AMENDMENT TO THE EMERSON ELECTRIC CO. 1997 INCENTIVE SHARES PLAN SOLELY FOR CODE SECTION 409A COMPLIANCE

EX-10.(J) 8 v094142_ex10j.htm
Exhibit 10(j)
 
AMENDMENT TO THE
EMERSON ELECTRIC CO. 1997 INCENTIVE SHARES PLAN
SOLELY FOR CODE SECTION 409A COMPLIANCE
 
WHEREAS, Emerson Electric Co. (“Company”) previously adopted the Emerson Electric Co. 1997 Incentive Shares Plan ( “Plan”); and
 
WHEREAS, effective January 1, 2005, the Company desires to amend the Plan solely for the purpose of complying with the requirements of Section 409A of the Internal Revenue Code of 1986, as amended (“Code”);
 
NOW THEREFORE, effective January 1, 2005, the Plan is amended with respect to all amounts deferred or which become vested under the Plan on or after January 1, 2005 as follows:
 
 
1.
Any election to defer receipt of all or part of an award of Performance Shares must be made no later than the close of the Company’s taxable year immediately preceding the first taxable year of the Company in which any services are performed for which such Performance Share award is payable; however, a newly eligible participant may make an election within 30 days after the date he first becomes eligible to participate in the performance program, but only with respect to the portion of the Performance Shares award attributable to services performed after the date of his deferral election.
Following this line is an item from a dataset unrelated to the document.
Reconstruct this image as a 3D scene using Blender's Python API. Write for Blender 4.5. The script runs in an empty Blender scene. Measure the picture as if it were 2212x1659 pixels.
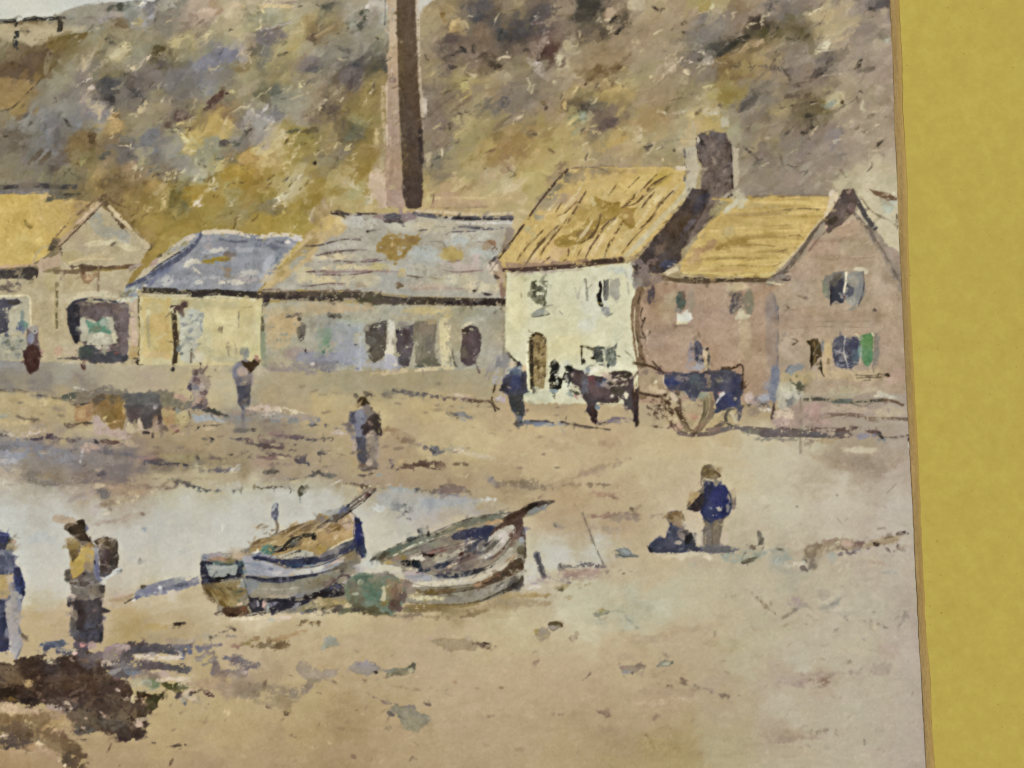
import math, random
import numpy as np

# ---------------------------------------------------------------------------
# A framed watercolour seen close up: the painted sheet lies flat, its gold
# mount lies on it along the right.  Every mark is a brush stroke laid on the
# sheet's own plane (units of the sheet: 1/4032 of 181 mm), mixed into pigment
# per vertex; each painted motif is then a mesh patch of that sheet.
# ---------------------------------------------------------------------------
K = 0.30                       # grid points per sheet unit
X0, X1, Y0, Y1 = -24, 3712, -24, 3048
W = int((X1 - X0) * K); H = int((Y1 - Y0) * K)
rng = np.random.default_rng(7)
random.seed(7)
C = np.zeros((H, W, 3), np.float32)
ID = np.zeros((H, W), np.int16)
YY, XX = np.mgrid[0:H, 0:W].astype(np.float32)

def lattice(cx, cy, seed):
    r = np.random.default_rng(seed)
    ny, nx = int(H / cy) + 3, int(W / cx) + 3
    L = r.standard_normal((ny, nx)).astype(np.float32)
    gy, gx = np.arange(H) / cy, np.arange(W) / cx
    iy, ix = gy.astype(int), gx.astype(int)
    fy, fx = (gy - iy).astype(np.float32), (gx - ix).astype(np.float32)
    fy, fx = fy * fy * (3 - 2 * fy), fx * fx * (3 - 2 * fx)
    A = L[iy] * (1 - fy[:, None]) + L[iy + 1] * fy[:, None]
    return A[:, ix] * (1 - fx) + A[:, ix + 1] * fx

def fbm(c, seed, octv=3, asp=1.0, gain=0.55):
    out = 0; a = 1.0
    for k in range(octv):
        out = out + a * lattice(max(1.0, c * asp / 2 ** k), max(1.0, c / 2 ** k), seed + 31 * k); a *= gain
    return out / out.std()

def blur(a, r):
    for _ in range(2):
        for ax in (0, 1):
            n = a.shape[ax]
            p = np.concatenate([np.take(a, [0], ax)] * (r + 1) + [a] + [np.take(a, [n - 1], ax)] * r, ax)
            cs = np.cumsum(p, ax, dtype=np.float64)
            hi = np.take(cs, np.arange(2 * r + 1, 2 * r + 1 + n), ax)
            lo = np.take(cs, np.arange(0, n), ax)
            a = ((hi - lo) / (2 * r + 1)).astype(np.float32)
    return a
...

Notwithstanding the foregoing, if the performance period is at least 12 consecutive months and the performance criteria are defined in writing no later than 90 days after the commencement of the period of service to which the criteria relates, a deferral election may be made on or before the date that is six months before the end of the performance period, provided (i) the Participant performs services continuously from the later of the beginning of the performance period or the date the performance criteria are established through the date a deferral election is made; and (ii) the award of Performance Shares has not become readily ascertainable. At the same time the Participant makes an election to defer receipt of a Performance Shares award, he shall also make an election to receive such Performance Shares in either a single distribution or in annual installments over such years as the Participant shall then specify.
 
 
2.
In the event a Participant has elected to defer receipt of all or any portion of his award of Performance Shares under a Plan until a specified year, payment shall be made or commence on the first day of such calendar year.
 
 
3.
In the event a Participant has elected to defer receipt of all or any portion of his award of Performance Shares under a Plan until his termination of employment, payment shall be made or commence on the first day of the month immediately following his termination date.
 
 
4.
In the event that any deferred amount becomes payable due to the Participant’s termination of employment (other than on account of death) and such Participant is a Specified Employee, as determined under Code Section 409A and the regulations promulgated thereunder, payment of any deferred amount that is otherwise scheduled to be or to begin to be distributed shall be made or commence on the first day of the seventh month immediately following the Participant’s termination of employment if such date is later than the date such deferred amount would otherwise be paid or commence to be paid.
 
 
 

 
 
 
5.
In the event of the death during the deferral period of a Participant who has made a deferral election, the unpaid balance of the deferred amount owing to such Participant at the time of death shall be distributed to the Participant’s estate on the first day of the month immediately following the date of the Participant’s death, irrespective of whether or not the deferral period elected has expired.
 
 
6.
In all cases in which a deferred amount is payable upon a fixed date, payment is deemed to be made upon the fixed date if the payment is made at such date or a later date within the same calendar year or, if later, by the 15th day of the third calendar month following the specified date. In addition, a payment is treated as made upon the date specified under the Plan if the payment is made no earlier than 30 days before the designated payment date. In no event shall the Participant be permitted, directly or indirectly, to designate the taxable year of the payment.
 
 
7.
In the event the Company elects to permit participants to change an election with respect to the time and/or manner of payment of a previously deferred award of Performance Shares, such change shall be filed with the Committee no later than December 31, 2007.
 
 
8.
The Committee shall have no discretion with respect to the timing and/or manner of payment of any deferred amount.
 
Approved by the Compensation Committee of the Board of Directors on the 6th day of August, 2007.